A relação dos sujeitos com as regras, princípios e valores, elementos constituintes da moral, tem se apresentado como alvo de grandes questionamentos. Talvez a principal pergunta seja: A quem cabe a formação moral? Somos sabedores de que a família tem um importante papel nesse contexto, porém não é a única responsável. A escola também pode e deve colaborar nessa empreitada, organizando ambientes onde o modo de vida democrático oportunize a vivência da cidadania para o nascimento do respeito mútuo e para o desenvolvimento da autonomia. Temos claro que as atribuições da família e da escola são diferentes, porém complementares, pois ambas perseguem um objetivo comum: que suas crianças e jovens sejam mais sábios e felizes. Nesse contexto particular, em que a escola pode ajudar a família? Turiel*, psicólogo especialista em desenvolvimento, elencou em seus estudos três tipos de educação moral no seio familiar, que podem ajudar a escola a contribuir com os pais para a compreensão das consequências das suas posturas educativas em relação aos seus filhos.
O primeiro tipo, relatado pelo autor, pode ser chamado de educação autoritária, pois se assenta na imposição de regras que são legitimadas por meio de frases como “Faça isso, porque eu sou seu pai (ou sua mãe)”, “Obedeça, porque eu sei o que é melhor para você”, reafirmando uma autoridade sábia e inconteste. Essa é sem dúvida uma postura clássica da educação moral familiar, fortemente contestada nos últimos anos por educadores e filhos.

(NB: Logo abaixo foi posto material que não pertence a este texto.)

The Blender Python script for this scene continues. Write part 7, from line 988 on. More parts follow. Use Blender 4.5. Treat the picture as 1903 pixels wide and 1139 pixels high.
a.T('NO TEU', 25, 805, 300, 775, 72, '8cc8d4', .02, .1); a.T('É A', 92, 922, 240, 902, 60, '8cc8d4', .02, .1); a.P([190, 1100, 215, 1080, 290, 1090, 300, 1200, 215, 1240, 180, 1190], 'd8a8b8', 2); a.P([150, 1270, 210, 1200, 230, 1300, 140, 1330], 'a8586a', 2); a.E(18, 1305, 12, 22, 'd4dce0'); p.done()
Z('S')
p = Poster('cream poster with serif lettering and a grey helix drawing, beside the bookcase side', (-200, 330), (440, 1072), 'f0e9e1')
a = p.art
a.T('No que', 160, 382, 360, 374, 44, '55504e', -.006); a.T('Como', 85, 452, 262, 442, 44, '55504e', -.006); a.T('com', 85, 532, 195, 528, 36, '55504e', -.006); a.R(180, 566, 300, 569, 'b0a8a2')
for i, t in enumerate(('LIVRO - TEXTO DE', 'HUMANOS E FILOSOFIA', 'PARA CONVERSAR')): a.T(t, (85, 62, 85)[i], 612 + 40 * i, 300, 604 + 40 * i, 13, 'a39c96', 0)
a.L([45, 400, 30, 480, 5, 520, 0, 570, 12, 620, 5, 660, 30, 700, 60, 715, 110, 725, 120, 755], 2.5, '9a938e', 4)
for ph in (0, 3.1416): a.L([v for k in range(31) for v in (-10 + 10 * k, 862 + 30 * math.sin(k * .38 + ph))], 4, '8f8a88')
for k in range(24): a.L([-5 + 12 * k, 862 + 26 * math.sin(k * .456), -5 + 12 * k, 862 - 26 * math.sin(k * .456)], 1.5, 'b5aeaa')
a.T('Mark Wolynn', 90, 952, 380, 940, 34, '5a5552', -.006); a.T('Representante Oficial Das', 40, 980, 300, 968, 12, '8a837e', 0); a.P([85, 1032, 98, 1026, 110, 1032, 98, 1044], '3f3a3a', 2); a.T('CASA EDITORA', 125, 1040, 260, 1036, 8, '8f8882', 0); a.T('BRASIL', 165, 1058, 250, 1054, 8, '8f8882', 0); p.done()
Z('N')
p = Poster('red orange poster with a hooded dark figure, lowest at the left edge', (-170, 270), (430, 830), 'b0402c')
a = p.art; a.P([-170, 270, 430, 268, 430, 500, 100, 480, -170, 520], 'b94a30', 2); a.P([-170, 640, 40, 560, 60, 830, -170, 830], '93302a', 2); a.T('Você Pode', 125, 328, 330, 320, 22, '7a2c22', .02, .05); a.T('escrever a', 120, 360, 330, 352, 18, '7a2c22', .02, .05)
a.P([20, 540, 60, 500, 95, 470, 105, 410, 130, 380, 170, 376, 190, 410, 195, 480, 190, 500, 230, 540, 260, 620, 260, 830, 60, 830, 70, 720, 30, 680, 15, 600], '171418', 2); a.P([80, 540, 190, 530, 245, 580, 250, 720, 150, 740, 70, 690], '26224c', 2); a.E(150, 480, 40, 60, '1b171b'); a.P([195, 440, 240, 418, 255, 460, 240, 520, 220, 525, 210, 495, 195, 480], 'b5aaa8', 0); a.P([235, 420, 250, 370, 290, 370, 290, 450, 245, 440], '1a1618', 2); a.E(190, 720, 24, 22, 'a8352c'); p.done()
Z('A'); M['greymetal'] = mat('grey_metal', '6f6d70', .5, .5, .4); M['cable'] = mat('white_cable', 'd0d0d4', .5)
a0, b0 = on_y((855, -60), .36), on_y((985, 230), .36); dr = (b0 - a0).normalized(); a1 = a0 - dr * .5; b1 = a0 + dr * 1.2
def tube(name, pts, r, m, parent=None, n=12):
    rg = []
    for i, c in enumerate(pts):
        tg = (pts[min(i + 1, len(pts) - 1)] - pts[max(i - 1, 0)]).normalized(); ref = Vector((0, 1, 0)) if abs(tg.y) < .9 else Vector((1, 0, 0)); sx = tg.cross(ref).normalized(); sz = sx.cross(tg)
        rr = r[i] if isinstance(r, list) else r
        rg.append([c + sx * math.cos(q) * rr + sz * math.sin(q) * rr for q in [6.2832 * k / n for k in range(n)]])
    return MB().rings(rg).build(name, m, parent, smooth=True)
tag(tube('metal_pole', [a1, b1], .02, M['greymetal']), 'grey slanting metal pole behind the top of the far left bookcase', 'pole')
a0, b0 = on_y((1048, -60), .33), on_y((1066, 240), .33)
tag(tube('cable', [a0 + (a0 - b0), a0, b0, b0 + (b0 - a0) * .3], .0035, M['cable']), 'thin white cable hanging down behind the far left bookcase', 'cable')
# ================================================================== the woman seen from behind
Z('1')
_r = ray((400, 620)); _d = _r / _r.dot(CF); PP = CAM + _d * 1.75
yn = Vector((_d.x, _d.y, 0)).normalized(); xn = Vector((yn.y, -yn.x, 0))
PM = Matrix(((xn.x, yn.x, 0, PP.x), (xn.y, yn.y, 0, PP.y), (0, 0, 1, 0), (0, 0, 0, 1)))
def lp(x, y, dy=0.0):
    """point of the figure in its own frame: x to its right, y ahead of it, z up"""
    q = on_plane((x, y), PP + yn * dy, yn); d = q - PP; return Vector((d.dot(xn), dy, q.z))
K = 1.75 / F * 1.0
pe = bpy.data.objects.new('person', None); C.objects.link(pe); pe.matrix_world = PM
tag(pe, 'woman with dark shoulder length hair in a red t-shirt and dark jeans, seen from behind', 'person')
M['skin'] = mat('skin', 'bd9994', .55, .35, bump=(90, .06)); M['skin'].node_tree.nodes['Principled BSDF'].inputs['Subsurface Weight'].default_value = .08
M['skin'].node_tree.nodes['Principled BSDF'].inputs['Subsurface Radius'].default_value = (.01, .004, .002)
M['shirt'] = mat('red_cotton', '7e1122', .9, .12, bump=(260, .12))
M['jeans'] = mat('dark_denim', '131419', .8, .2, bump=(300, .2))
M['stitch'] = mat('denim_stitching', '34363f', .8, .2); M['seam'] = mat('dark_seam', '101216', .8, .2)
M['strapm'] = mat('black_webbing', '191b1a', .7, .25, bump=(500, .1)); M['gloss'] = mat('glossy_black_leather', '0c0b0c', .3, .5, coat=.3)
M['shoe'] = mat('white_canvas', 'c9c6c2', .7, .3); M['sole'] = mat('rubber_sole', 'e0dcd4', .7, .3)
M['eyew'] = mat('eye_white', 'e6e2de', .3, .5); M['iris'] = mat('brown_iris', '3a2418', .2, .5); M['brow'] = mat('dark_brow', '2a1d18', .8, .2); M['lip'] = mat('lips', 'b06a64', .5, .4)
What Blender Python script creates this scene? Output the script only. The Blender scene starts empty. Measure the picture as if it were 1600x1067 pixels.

O segundo tipo é denominado de educação por ameaça de retirada de amor. A razão dessa denominação se traduz em expressões que façam a criança entender que a sua desobediência entristece os pais: “Quando você não faz as tarefas, eu fico muito chateada”. A mensagem de “desamor” está relacionada ao não cumprimento do que foi estabelecido. O terceiro tipo recebe o nome de educação elucidativa, pois toda ordem ou repreensão é acompanhada da explicação de sua razão de ser, em geral baseada na consequência dos atos (responsabilidade) e na consideração do outro. Por exemplo: “Se você mentir, ninguém mais vai acreditar em você”, “Se você não fizer a tarefa, não conseguirá acompanhar as atividades em sala de aula”. O resultado do estudo aponta esse tipo de educação como o que mais colabora para o desenvolvimento da autonomia. Resta, agora, entender o porquê.
Os três tipos de educação moral trabalham os limites: um de forma autoritária, o outro apelando para a afetividade e o último sustentando-os com explicações. A forma autoritária, sem dúvida, consegue a obediência, mas o custo da obediência divorciada da reflexão é muito alto, capaz de comprometer o desenvolvimento da autonomia, ancorando pessoas, às vezes pela vida inteira, no estágio da heteronímia moral – submissas e condicionadas a outrem. A educação por retirada de amor tem o mesmo ingrediente da autoritária: o medo, que muda
de objeto – o medo do abandono substitui o medo da punição. Institucionaliza-se, assim, a simetria no relacionamento familiar: pais e filhos passam a ser “iguais”. Uma verdadeira autoridade, quando desobedecida, não fica triste. Portanto, um pai que se diz chateado com a desobediência de seu filho não está assumindo a autoridade que lhe cabe nessa função. A educação elucidativa apresenta-se como a que mais contribui para a promoção da autonomia moral, pois não se abstém de colocar limites, nem silencia sobre o que é permitido ou proibido. Seu grande diferencial é o de trazer a dimensão racional – a razão de ser das regras e princípios – trabalhando a ideia de que a moral tem fundamentos racionais que podem ser avaliados à luz da inteligência (reflexão).
Em suma, como escreve Yves de La Taille**, em seu livro Limites: três dimensões educacionais, a associação entre limites e justificativas racionais prepara a conquista da autonomia, que pressupõe justamente uma apreensão racional dos princípios e das regras. E ainda vai mais além, esclarecendo que se dar ao trabalho de explicar a razão de ser das ordens significa respeito ao outro, notadamente à sua inteligência. Evidentemente, não se trata ainda de autêntica relação democrática entre iguais, uma vez que as posições de pai/mãe e filho são assimétricas por natureza, mas prepara a criança para que ela alcance e valorize a igualdade, sem a qual a autonomia não faz sentido.